Bhagavan Sri Krishna was there as a super-personal individual, the one who could think in a different way altogether, far different from the way in which all human beings can think. He was a total Man, ‘M’ capital, the true ‘son of man’, in biblical words, who could think as all human beings and yet go beyond the ken of human knowledge. The structure of the world is not the object of ordinary human perception. This is the theme of the third chapter of the Gita, which we went through in a precise survey last time. The world is made in such a way that it cannot be comprehended by the apparatus of human understanding, and therefore to pass judgment on the consequences that follow from the actions of man in the field of this world would be to go off on a tangent and would not serve the purpose. It would not touch even the border of reality. The nature of the world conditions the effects of human action, as it conditions the effects of any action, for that matter. Every event is inwardly connected to the organic structure of the cosmos, and this structure of the cosmos being the determinant of the rightness or the wrongness of any procedure, a human being who always stands outside the world, regards the world as an object of the senses, would be a bad judge of the circumstances of life. The human being cannot be a good judge because he stands outside the world, and he cannot therefore appreciate satisfactorily the various factors of the universal argument, which is the purpose of nature as a whole. The senses which perceive the world are constitutionally involved in the objective structure of things. That is the reason why we cannot know things as they are.

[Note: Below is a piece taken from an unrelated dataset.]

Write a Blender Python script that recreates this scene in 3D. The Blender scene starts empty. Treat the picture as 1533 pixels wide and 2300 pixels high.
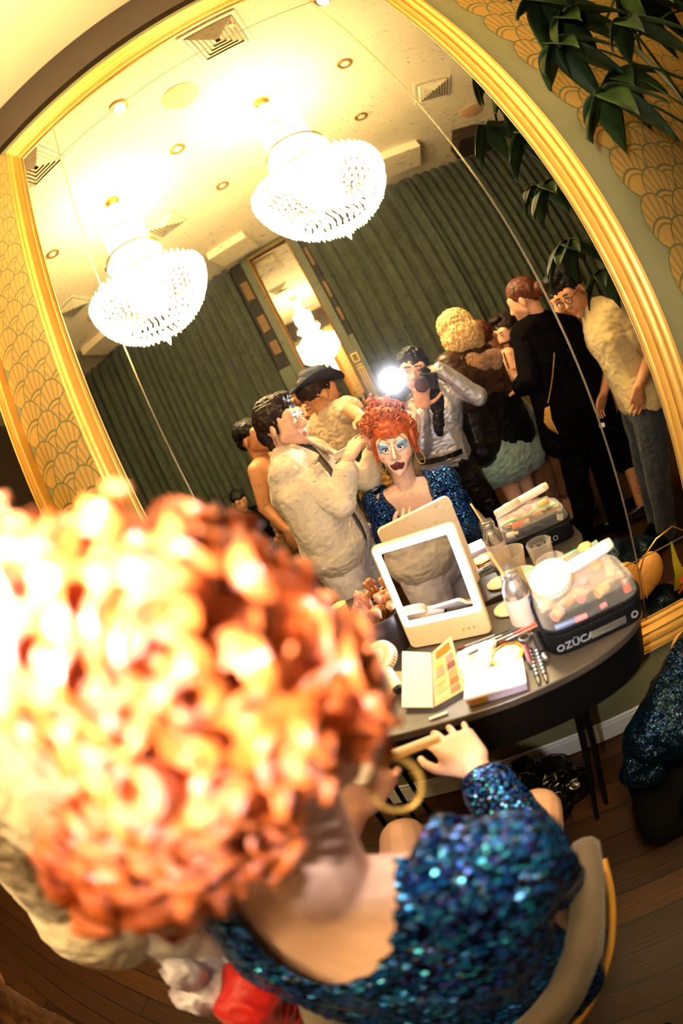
import bpy, bmesh, math, random
from math import sin, cos, pi, radians, sqrt
from mathutils import Vector, Matrix, noise

# ------------------------------------------------------------------ camera
SC = bpy.context.scene
COL = SC.collection
V = Vector
cam_d = bpy.data.cameras.new('Camera')
cam_o = bpy.data.objects.new('Camera', cam_d)
COL.objects.link(cam_o)
cam_d.type = 'PANO'                         # the photograph comes from a full-frame fisheye
cam_d.panorama_type = 'FISHEYE_EQUISOLID'
cam_d.sensor_fit = 'VERTICAL'
cam_d.sensor_height = 36
cam_d.sensor_width = 24
cam_d.fisheye_lens = 15.768
cam_d.fisheye_fov = radians(200)
cam_d.clip_start = 0.01
yaw, pitch, roll = radians(16.19), radians(-10.25), radians(26.25)
fwd = V((-sin(yaw) * cos(pitch), cos(yaw) * cos(pitch), sin(pitch)))
r0 = V((cos(yaw), sin(yaw), 0)); u0 = r0.cross(fwd)
rt = cos(roll) * r0 - sin(roll) * u0
up = sin(roll) * r0 + cos(roll) * u0
cam_o.matrix_world = Matrix(((rt.x, up.x, -fwd.x, 0), (rt.y, up.y, -fwd.y, -1.15), (rt.z, up.z, -fwd.z, 1.40), (0, 0, 0, 1)))
cam_d.dof.use_dof = True
cam_d.dof.focus_distance = 1.7
cam_d.dof.aperture_fstop = 4.5
SC.camera = cam_o

# ------------------------------------------------------------------ render look, world
vs = SC.view_settings
vs.view_transform = 'Standard'; vs.look = 'None'; vs.gamma = 1.0
vs.use_curve_mapping = False
vs.exposure = 0.0
SC.cycles.use_denoising = True
SC.cycles.max_bounces = 10
SC.cycles.glossy_bounces = 6
SC.cycles.transparent_max_bounces = 16
SC.cycles.sample_clamp_indirect = 6.0
SC.cycles.blur_glossy = 0.3
w = bpy.data.worlds.new('World'); SC.world = w; w.use_nodes = True
w.node_tree.nodes['Background'].inputs[0].default_value = (1.0, .62, .3, 1)
w.node_tree.nodes['Background'].inputs[1].default_value = 0.004

CHANDELIER_W = 132.0     # each chandelier's bulbs
CRYSTAL_GLOW = 14.0       # crystals lit from inside
FLASH_GLOW = 6500.0        # the flash tube at its peak
LED_GLOW = 40.0          # ring of the make-up mirror
DOWNLIGHT_W = 3.0

# ------------------------------------------------------------------ materials
def lin(h):
    h = h.lstrip('#'); out = []
    for i in (0, 2, 4):
        c = int(h[i:i + 2], 16) / 255
        out.append(c / 12.92 if c <= .04045 else ((c + .055) / 1.055) ** 2.4)
    return (*out, 1)

class NT:
    def __init__(s, name):
        s.m = bpy.data.materials.new(name); s.m.use_nodes = True
        s.t = s.m.node_tree; s.t.nodes.clear()
        s.out = s.t.nodes.new('ShaderNodeOutputMaterial')
    def n(s, typ, **kw):
        nd = s.t.nodes.new('ShaderNode' + typ)
        for k, v in kw.items(): setattr(nd, k, v)
        return nd
    def l(s, a, b): s.t.links.new(a, b)
    def p(s, **kw):
        b = s.n('BsdfPrincipled')
        for k, v in kw.items(): b.inputs[k].default_value = v
        s.l(b.outputs[0], s.out.inputs[0]); return b
    def math(s, op, a, b=None, c=None):
        nd = s.n('Math', operation=op)
        for i, x in enumerate((a, b, c)):
            if x is None: continue
            if isinstance(x, (int, float)): nd.inputs[i].default_value = x
            else: s.l(x, nd.inputs[i])
        return nd.outputs[0]
    def coord(s, which='Object', scale=(1, 1, 1)):
        tc = s.n('TexCoord'); mp = s.n('Mapping'); mp.inputs['Scale'].default_value = scale
        s.l(tc.outputs[which], mp.inputs[0]); return mp.outputs[0]
    def noise(s, vec, scale, detail=3, rough=.55):
        nz = s.n('TexNoise'); nz.inputs['Scale'].default_value = scale
        nz.inputs['Detail'].default_value = detail; nz.inputs['Roughness'].default_value = rough
        s.l(vec, nz.inputs['Vector']); return nz
    def ramp(s, fac, stops):
        r = s.n('ValToRGB'); e = r.color_ramp.elements
        while len(e) < len(stops): e.new(.5)
        for el, (p, c) in zip(e, stops): el.position = p; el.color = c
        s.l(fac, r.inputs[0]); return r.outputs[0]
    def bump(s, h, strength=.3, dist=.01):
        b = s.n('Bump'); b.inputs['Strength'].default_value = strength; b.inputs['Distance'].default_value = dist
        s.l(h, b.inputs['Height']); return b.outputs[0]

def plain(name, col, rough=.5, metal=0, var=.12, scale=12, bump=0, bscale=None, stretch=(1, 1, 1), spec=.5, coat=0, sheen=0):
    """A base colour with a little uneven tone, and a bump when asked."""
    t = NT(name); c = lin(col) if isinstance(col, str) else col
    b = t.p(Roughness=rough, Metallic=metal); b.inputs['Specular IOR Level'].default_value = spec
    b.inputs['Coat Weight'].default_value = coat; b.inputs['Sheen Weight'].default_value = sheen
    v = t.coord(scale=stretch)
    nz = t.noise(v, scale)
    lo = tuple(x * (1 - var) for x in c[:3]) + (1,); hi = tuple(min(1, x * (1 + var)) for x in c[:3]) + (1,)
    t.l(t.ramp(nz.outputs[0], [(.3, lo), (.7, hi)]), b.inputs['Base Color'])
    if bump:
        n2 = t.noise(v, bscale or scale * 3, 4)
        t.l(t.bump(n2.outputs[0], bump, .01), b.inputs['Normal'])
    return t.m

def glow(name, col, strength):
    t = NT(name); e = t.n('Emission'); e.inputs[0].default_value = lin(col); e.inputs[1].default_value = strength
    t.l(e.outputs[0], t.out.inputs[0]); return t.m

def glass(name, col='#ffffff', rough=.03, alpha=.10):
    """Thin clear plastic: mostly lets light straight through, some sheen."""
    t = NT(name)
    tr = t.n('BsdfTransparent'); tr.inputs[0].default_value = lin(col)
    gl = t.n('BsdfPrincipled'); gl.inputs['Base Color'].default_value = lin(col); gl.inputs['Roughness'].default_value = rough
    gl.inputs['Specular IOR Level'].default_value = 1.0
    lw = t.n('LayerWeight'); lw.inputs[0].default_value = .35
    f = t.math('ADD', t.math('MULTIPLY', lw.outputs['Facing'], .38), alpha * .5)
    mx = t.n('MixShader'); t.l(f, mx.inputs[0]); t.l(tr.outputs[0], mx.inputs[1]); t.l(gl.outputs[0], mx.inputs[2])
    t.l(mx.outputs[0], t.out.inputs[0]); return t.m

M = {}
def skin(name, col, freckle=0):
    t = NT(name); b = t.p(Roughness=.48)
    b.inputs['Subsurface Weight'].default_value = .08; b.inputs['Subsurface Radius'].default_value = (.02, .008, .004)
    a = t.n('Attribute'); a.attribute_name = 'paint'
    nz = t.noise(t.coord(), 40); 
    mx = t.n('MixRGB', blend_type='MULTIPLY'); mx.inputs[0].default_value = 1
    t.l(a.outputs['Color'], mx.inputs[1])
    t.l(t.ramp(nz.outputs[0], [(.3, (.88, .84, .82, 1)), (.7, (1, 1, 1, 1))]), mx.inputs[2])
    t.l(mx.outputs[0], b.inputs['Base Color'])
    t.m['base'] = lin(col)[:3]
    return t.m

def cloth(name, col, rough=.85, var=.15, fold=.6, sheen=.2, spec=.3):
    """Woven cloth: fine weave and soft creases in the bump."""
    t = NT(name); c = lin(col); b = t.p(Roughness=rough); b.inputs['Sheen Weight'].default_value = sheen; b.inputs['Specular IOR Level'].default_value = spec
    v = t.coord(); n1 = t.noise(v, 9, 4); n2 = t.noise(v, 160, 2)
    lo = tuple(x * (1 - var) for x in c[:3]) + (1,); hi = tuple(min(1, x * (1 + var)) for x in c[:3]) + (1,)
    t.l(t.ramp(n1.outputs[0], [(.3, lo), (.7, hi)]), b.inputs['Base Color'])
    h = t.math('ADD', t.math('MULTIPLY', n1.outputs[0], fold), t.math('MULTIPLY', n2.outputs[0], .12))
    t.l(t.bump(h, .6, .02), b.inputs['Normal']); return t.m

def hairmat(name, c1, c2, rough=.45, spec=.3):
    """Strands: fine streaks along the lock (UV v), or along z when there is no UV."""
    t = NT(name); b = t.p(Roughness=rough); b.inputs['Specular IOR Level'].default_value = spec
    b.inputs['Anisotropic'].default_value = .5
    nz = t.noise(t.coord('UV', (26, 1.2, 1)), 3, 4)
    n2 = t.noise(t.coord('Object', (1, 1, .25)), 60, 3)
    f = t.math('ADD', t.math('MULTIPLY', nz.outputs[0], .55), t.math('MULTIPLY', n2.outputs[0], .45))
    t.l(t.ramp(f, [(.36, lin(c1)), (.62, lin(c2))]), b.inputs['Base Color'])
    t.l(t.bump(f, .7, .004), b.inputs['Normal']); return t.m

def sequin(name, cols, scale, dark='#02040c', tilt=.55):
    """Thousands of little discs, each tilted its own way, so each catches light on its own."""
    t = NT(name); b = t.p(Metallic=.7, Roughness=.22)
    v = t.coord(); vo = t.n('TexVoronoi'); vo.inputs['Scale'].default_value = scale; t.l(v, vo.inputs['Vector'])
    sep = t.n('SeparateColor'); t.l(vo.outputs['Color'], sep.inputs[0])
    n = len(cols)
    colr = t.ramp(sep.outputs[0], [(i / max(1, n - 1), lin(c)) for i, c in enumerate(cols)])
    edge = t.math('GREATER_THAN', vo.outputs['Distance'], .52)
    mx = t.n('MixRGB'); t.l(edge, mx.inputs[0]); t.l(colr, mx.inputs[1]); mx.inputs[2].default_value = lin(dark)
    t.l(mx.outputs[0], b.inputs['Base Color'])
    g = t.n('NewGeometry')
    sub = t.n('VectorMath', operation='SUBTRACT'); t.l(vo.outputs['Color'], sub.inputs[0]); sub.inputs[1].default_value = (.5, .5, .5)
    sc = t.n('VectorMath', operation='SCALE'); t.l(sub.outputs[0], sc.inputs[0]); sc.inputs['Scale'].default_value = tilt * 2
    ad = t.n('VectorMath', operation='ADD'); t.l(g.outputs['Normal'], ad.inputs[0]); t.l(sc.outputs[0], ad.inputs[1])
    nm = t.n('VectorMath', operation='NORMALIZE'); t.l(ad.outputs[0], nm.inputs[0])
    t.l(nm.outputs[0], b.inputs['Normal']); return t.m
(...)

This was the great answer which the Bhagavadgita poses before us, who walk like peacocks with the pride of knowledge, and tells us where we actually stand. Yes, this is a great revelation indeed—that the world is involved in our perceptions and vice versa, and therefore no valuation can be acceptable in the end if it is purely individualistic, notional and limited to a single observer of things. Here we have the central philosophy of the third chapter of the Bhagavadgita. I mention these few words only a kind of recapitulation of what we observed in the last chapter.

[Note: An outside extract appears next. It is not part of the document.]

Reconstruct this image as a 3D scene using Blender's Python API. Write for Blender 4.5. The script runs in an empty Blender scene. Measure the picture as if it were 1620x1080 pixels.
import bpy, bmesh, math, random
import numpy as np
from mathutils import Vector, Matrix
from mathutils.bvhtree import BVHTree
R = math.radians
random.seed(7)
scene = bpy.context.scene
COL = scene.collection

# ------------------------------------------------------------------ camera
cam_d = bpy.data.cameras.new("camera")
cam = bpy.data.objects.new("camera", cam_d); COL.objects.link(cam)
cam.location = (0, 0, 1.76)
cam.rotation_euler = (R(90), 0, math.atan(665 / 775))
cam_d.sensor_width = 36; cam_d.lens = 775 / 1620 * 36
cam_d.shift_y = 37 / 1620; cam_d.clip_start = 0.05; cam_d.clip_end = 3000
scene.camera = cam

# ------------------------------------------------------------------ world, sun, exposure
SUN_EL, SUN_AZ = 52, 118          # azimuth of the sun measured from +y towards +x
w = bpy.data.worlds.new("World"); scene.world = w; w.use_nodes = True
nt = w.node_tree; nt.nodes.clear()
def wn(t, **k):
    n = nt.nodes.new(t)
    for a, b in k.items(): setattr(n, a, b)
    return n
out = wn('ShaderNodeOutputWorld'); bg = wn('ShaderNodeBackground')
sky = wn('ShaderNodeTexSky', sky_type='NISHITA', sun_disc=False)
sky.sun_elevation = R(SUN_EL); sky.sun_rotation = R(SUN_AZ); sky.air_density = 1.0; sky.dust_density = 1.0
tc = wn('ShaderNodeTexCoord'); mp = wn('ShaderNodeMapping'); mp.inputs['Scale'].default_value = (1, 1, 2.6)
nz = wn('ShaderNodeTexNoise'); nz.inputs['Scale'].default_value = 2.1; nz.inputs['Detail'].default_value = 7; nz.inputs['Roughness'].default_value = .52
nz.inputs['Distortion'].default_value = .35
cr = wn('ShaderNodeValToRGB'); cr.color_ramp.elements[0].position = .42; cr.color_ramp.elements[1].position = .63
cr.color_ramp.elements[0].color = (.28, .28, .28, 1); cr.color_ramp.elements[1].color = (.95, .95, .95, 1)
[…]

All this is beautiful, yes, but who is to tell the senses that this is the state of affairs? Who is to give instruction to the mind that its perceptions and cognitions are erroneous? The teacher is absent, because the so-called teacher is the individual himself, and he is himself involved in the mistake that is committed in perception. The perceiver is involved in the perception, and if the perception is erroneous, and even in this erroneous perception the perceiver is also included, there would be no chance of enlightenment.

A question arises—what is going to be our fate? Who is to awaken us from the sleep of this ignorance? The Bhagavadgita is again the answer. It is an answer to all our questions in all the stages of their manifestation. There is a subtle power that works throughout the world, which is invisible to the senses and uncognisable by the mind. There is a mysterious presence pervading and enveloping all things, sustaining everything, connecting one thing with another thing and maintaining a balance of relationship among all things. Its manifestation at every juncture of time, at every crucial moment, is the rectifying factor behind every erroneous movement of things. The mysterious descent of this Universal presence into temporal events is what is called the avatara, the Divine Incarnation.

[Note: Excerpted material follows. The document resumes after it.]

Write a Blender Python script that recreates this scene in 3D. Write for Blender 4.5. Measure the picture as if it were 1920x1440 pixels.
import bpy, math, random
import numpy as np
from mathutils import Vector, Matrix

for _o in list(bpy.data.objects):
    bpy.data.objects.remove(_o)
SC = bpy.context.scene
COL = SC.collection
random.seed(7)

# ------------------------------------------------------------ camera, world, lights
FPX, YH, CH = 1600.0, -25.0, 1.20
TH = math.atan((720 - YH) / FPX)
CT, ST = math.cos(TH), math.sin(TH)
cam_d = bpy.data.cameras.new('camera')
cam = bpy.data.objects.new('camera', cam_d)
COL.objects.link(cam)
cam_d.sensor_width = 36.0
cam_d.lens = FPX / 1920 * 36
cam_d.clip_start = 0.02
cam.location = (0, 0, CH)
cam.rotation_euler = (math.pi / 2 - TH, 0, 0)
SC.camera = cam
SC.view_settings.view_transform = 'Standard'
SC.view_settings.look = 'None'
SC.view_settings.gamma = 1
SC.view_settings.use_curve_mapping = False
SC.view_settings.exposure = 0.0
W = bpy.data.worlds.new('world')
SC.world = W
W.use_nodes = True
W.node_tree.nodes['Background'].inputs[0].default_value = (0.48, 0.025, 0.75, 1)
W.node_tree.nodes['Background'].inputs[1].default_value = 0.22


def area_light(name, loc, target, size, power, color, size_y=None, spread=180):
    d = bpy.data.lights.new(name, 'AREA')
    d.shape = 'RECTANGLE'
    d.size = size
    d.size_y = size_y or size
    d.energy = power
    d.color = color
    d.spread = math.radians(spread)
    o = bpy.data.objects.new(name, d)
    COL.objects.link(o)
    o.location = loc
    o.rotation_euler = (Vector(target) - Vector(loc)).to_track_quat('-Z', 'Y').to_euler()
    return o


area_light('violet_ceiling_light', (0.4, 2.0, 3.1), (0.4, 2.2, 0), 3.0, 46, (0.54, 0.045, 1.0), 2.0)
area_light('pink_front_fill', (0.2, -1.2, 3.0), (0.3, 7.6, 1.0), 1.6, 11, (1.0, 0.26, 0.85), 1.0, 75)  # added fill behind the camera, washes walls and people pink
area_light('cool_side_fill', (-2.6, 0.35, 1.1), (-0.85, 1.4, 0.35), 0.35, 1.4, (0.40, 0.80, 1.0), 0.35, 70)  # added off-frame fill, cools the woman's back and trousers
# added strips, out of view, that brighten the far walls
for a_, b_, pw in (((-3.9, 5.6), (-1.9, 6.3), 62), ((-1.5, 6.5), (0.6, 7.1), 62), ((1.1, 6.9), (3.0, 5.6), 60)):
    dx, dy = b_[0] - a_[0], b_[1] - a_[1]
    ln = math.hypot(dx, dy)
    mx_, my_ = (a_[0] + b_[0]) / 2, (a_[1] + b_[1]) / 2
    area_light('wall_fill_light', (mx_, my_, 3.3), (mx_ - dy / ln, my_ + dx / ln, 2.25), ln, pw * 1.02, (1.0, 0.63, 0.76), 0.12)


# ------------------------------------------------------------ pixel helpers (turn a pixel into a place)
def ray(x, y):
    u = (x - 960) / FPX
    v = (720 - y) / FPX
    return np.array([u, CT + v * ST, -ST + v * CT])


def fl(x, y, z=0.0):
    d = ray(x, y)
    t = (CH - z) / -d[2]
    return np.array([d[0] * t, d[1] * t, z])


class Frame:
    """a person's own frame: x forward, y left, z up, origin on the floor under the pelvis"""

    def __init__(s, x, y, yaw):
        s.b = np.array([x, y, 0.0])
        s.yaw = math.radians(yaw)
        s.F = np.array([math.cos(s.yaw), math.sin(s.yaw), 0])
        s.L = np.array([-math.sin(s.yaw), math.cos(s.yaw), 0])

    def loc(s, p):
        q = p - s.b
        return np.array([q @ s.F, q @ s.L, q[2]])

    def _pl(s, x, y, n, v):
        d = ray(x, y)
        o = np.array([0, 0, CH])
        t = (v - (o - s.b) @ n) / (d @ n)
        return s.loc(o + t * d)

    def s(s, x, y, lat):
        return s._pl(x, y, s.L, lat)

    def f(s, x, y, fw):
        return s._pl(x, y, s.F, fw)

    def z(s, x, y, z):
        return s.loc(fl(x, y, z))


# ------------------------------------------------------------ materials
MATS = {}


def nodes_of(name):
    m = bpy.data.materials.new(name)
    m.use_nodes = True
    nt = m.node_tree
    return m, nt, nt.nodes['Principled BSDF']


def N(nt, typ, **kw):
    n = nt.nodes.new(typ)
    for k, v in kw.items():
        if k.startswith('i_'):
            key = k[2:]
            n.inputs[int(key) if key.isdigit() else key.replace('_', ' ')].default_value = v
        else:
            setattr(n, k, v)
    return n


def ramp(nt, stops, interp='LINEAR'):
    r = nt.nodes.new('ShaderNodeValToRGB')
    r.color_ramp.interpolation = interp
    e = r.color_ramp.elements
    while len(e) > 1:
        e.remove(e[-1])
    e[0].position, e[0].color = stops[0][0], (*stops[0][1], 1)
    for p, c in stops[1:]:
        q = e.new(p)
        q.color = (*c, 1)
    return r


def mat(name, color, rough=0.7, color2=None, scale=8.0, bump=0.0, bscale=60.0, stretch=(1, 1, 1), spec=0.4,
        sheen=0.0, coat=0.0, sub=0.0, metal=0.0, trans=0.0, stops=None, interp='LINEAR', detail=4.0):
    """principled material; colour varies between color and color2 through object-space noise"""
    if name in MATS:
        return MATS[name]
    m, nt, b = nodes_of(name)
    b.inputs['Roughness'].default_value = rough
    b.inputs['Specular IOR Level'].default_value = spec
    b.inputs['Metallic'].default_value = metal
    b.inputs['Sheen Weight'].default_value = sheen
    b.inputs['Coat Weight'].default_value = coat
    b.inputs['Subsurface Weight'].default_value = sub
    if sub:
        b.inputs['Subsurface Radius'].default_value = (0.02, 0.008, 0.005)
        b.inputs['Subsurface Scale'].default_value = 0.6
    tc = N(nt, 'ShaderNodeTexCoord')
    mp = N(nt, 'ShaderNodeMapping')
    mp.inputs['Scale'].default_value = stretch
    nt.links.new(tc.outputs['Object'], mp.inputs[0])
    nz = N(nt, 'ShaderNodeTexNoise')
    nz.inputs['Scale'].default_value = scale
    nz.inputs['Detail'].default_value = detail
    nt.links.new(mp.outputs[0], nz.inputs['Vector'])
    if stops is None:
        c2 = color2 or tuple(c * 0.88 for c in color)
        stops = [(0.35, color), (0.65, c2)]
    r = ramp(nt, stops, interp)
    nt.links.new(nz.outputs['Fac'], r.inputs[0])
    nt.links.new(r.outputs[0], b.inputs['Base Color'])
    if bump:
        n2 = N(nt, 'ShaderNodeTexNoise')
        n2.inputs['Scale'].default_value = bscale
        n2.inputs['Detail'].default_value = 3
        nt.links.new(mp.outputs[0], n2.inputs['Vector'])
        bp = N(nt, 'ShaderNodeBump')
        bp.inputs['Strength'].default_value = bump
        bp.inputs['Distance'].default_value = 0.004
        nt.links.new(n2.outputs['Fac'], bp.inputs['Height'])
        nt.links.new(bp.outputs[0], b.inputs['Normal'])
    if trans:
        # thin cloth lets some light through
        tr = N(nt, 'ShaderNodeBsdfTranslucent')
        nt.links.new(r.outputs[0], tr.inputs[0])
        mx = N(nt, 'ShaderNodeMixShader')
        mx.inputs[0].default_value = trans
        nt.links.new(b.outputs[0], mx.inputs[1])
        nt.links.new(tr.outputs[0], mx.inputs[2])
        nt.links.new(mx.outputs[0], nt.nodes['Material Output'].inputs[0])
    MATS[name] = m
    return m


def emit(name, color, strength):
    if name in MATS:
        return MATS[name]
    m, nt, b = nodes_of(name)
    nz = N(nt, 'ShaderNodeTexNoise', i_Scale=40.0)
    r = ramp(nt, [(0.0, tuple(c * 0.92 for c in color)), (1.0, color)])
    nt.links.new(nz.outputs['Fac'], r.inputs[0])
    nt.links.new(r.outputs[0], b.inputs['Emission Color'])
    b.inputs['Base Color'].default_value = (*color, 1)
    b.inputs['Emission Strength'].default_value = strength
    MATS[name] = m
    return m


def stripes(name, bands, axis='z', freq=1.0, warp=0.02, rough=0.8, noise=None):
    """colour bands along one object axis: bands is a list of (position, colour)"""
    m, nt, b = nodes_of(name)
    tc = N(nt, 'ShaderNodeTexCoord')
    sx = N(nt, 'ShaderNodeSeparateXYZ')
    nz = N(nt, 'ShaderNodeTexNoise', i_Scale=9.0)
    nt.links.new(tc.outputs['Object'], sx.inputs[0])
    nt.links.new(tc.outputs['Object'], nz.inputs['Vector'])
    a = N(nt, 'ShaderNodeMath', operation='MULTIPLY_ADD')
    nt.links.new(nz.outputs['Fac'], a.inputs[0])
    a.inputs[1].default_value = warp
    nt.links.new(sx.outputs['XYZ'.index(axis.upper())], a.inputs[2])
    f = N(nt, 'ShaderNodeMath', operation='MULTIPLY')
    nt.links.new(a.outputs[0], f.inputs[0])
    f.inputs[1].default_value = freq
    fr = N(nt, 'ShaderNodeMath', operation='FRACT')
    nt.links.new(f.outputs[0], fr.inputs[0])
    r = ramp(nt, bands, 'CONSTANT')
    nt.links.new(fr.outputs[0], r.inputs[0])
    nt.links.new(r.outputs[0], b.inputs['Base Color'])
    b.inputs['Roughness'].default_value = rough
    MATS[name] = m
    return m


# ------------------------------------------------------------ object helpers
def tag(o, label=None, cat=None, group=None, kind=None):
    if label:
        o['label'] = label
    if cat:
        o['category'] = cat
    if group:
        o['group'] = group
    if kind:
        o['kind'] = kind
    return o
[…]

God manifests Himself at all times, and this manifestation is a perpetual process. Divine grace is like the flood of a river or the flow of the oceanic waves that never cease. God never withdraws His grace; He is an unconditional Giver. There is a perpetual flow of charity from the benign hands of the Almighty, and His charity is not merely material. He is not giving something out of Himself—He is giving Himself. The charity that comes from God is not a charity of objects, as is the case with the charity of people—it is a sacrifice of Himself that He makes. A self-abandonment is performed by the great Almighty in the incarnation that He takes, in the blessings that He gives, and in the grace that He bestows.

So there is a great solace for all of us in the midst of the turmoil of life, in the sorrows of our days and the grief through which we are passing every moment of time. Yada yada hi dharmasya glanir bhavati bharata, abhyutthanam adharmasya tadatmanam srjmyaham. Paritranaya sadhunam vinasaya ca duskrtam, dharma-samsthapanarthaya sambhavami yuge yuge is an eternal gospel. This one gospel is enough to keep us rejoicing day and night, completely forgetful of all the apparent sorrows of life. If anything is alive, it is God. Everything is dead without Him. This life force takes effective measures at the proper moment, whenever there is a conflict of forces. This conflict of power is the yuga. It has various connotations and denotations. Any kind of friction is a yuga, and one power colliding with another power is a yugasandhi. It may be of the yugas known as krita, dvapara, treta and kali, the well known classifications of time measurement, or it may be any other type of sandhi or transitional period.

It is in the period of transition, which works like anarchy, that we find ourselves at a loss; where our brains do not function, intellects are not adequate to the purpose, and we feel totally out of gear. Our efforts fail when we are in a period of transition, when we are neither here nor there. At that moment it is that the Universal power reveals itself as the avatara, the Incarnation. The divine hand is the mysterious aid that comes unasked. That is the peculiarity of God’s grace; we do not ask for it—it comes unasked. While people grudgingly give some charity when asked, God gives abundantly even when not asked, because He is omniscient. He knows the secret and the needs of the world and the necessity of the whole cosmos. There is a complete evolution of forces, as it were, throughout the universe, whenever there is any difficulty at any point in space or in time.